Esses três discos são essenciais na coleção de qualquer apreciador de rock progressivo, e bem diferentes do que a chamada "segunda encarnação" do King Crimson havia feito na sua fase jazzística. O grupo deixou de existir depois de 1975, voltando nos anos 80 (e posteriormente nos anos 90) tendo como principal atração as peripécias instrumentais de Adrian Belew (guitarras) e sessões de improviso quase que intermináveis, mas sem jamais conseguir alcançar os vôos que havia feito nos anos 70.

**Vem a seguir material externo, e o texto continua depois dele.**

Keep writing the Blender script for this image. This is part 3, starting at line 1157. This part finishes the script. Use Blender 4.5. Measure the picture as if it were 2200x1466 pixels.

Capa do relançamento de Islands
Sei que vou sofrer ataques, mas me perdoem os conservadores e xiitas fãs da fase com Bill Bruford na bateria. Obviamente, esse período é possuidor de muitas maravilhas, mas o primeiro nome que me vem a cabeça quando me perguntam "qual é a melhor obra do King Crimson" é justamente o nome de Islands, um dos discos mais bonitos da história do rock progressivo, que no dia do meu enterro eu gostaria que fosse tocado todo seu lado B (ao lado de "Woudn't it be Nice", do Beach Boys), e cuja maravilhosa faixa-título é o sinônimo para o nome dessa seção. Ou seja, poderíamos mudar esse título para Islands do Mundo Prog que estaríamos com uma excelente referência do que é uma verdadeira MARAVILHA.